Kehadiran militer di kampus berpotensi menciptakan atmosfer ketakutan dan mengancam hak asasi manusia. Kasus pemanggilan BEM Universitas Jenderal Soedirman oleh Kodim setelah menyuarakan penolakan terhadap revisi UU TNI, serta dugaan permintaan data mahasiswa oleh Kodim 1707/Merauke di Papua, adalah contoh nyata. Di Universitas Udayana, kewajiban mahasiswa mengikuti pendidikan dan latihan bela negara atas dasar MoU dengan Kodam IX/Udayana menimbulkan kekhawatiran akan hilangnya independensi akademik.

Dalam masyarakat sipil yang demokratis, supremasi sipil atas militer adalah prinsip yang tak bisa ditawar. Militer harus tunduk pada otoritas sipil, bukan sebaliknya. Ketika militer memiliki ruang bebas masuk ke lembaga sipil tanpa pengawasan ketat, tatanan demokratis bergeser ke arah otoritarianisme yang terselubung.

Melucuti Senjata Logika Militer

Senjata dalam ranah sipil harus dilucuti, bukan hanya secara fisik, tetapi juga simbolik.
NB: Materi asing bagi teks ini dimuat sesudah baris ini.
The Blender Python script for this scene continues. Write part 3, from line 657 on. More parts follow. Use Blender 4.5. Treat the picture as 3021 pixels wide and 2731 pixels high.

Logika kekuatan militer yang bertumpu pada ancaman, kekerasan, dan dominasi tidak memiliki tempat di ruang pendidikan, kebudayaan, maupun politik sipil. Kampus adalah tempat berpikir kritis, berdialektika, dan bertransformasi, bukan tempat doktrin komando atau kepatuhan mutlak.

Negara seharusnya dibela dengan membangun kepercayaan warga, memperluas partisipasi publik, dan melindungi hak menyampaikan kritik secara bebas dan damai. Bela negara adalah tentang keberanian bersuara, bukan sekadar baris-berbaris. Ia lahir dari cinta Tanah Air yang tumbuh dalam kebebasan, bukan ketakutan. Langkah pertama untuk menjaga semangat kebangsaan sejati adalah memastikan ranah sipil steril dari cara-cara militeristik.

Kampus Bukan Barak: Menjaga Otonomi Pendidikan

Masuknya logika militer ke kampus bukan sekadar taktik politik, melainkan serangan terhadap fondasi demokrasi. Jika institusi pendidikan tinggi kehilangan otonominya, ruang untuk berpikir kritis dan mempertanyakan kebijakan negara secara rasional dan terbuka akan hilang.

Kampus bukan barak, dan mahasiswa bukan prajurit. Pendidikan bukan arena indoktrinasi. Pemerintah dan rektorat harus mengevaluasi kerja sama yang membuka pintu bagi militerisme di kampus. Publik, khususnya sivitas akademika, sedang menyaksikan terkikisnya demokrasi dari benteng terakhir kebebasan berpikir. Membiarkan militerisme merembes ke kampus adalah pengkhianatan terhadap cita-cita reformasi dan prinsip demokrasi.

Tidak ada alasan membenarkan kehadiran aparat bersenjata di ruang akademik, selain membungkam dan mengontrol pikiran kritis. Kampus harus dibebaskan dari intervensi militer dalam bentuk apa pun. Jika negara terus membiarkan hal ini, generasi yang dibangun bukanlah generasi intelektual yang bebas, melainkan generasi yang dibentuk dalam ketakutan dan kepatuhan buta.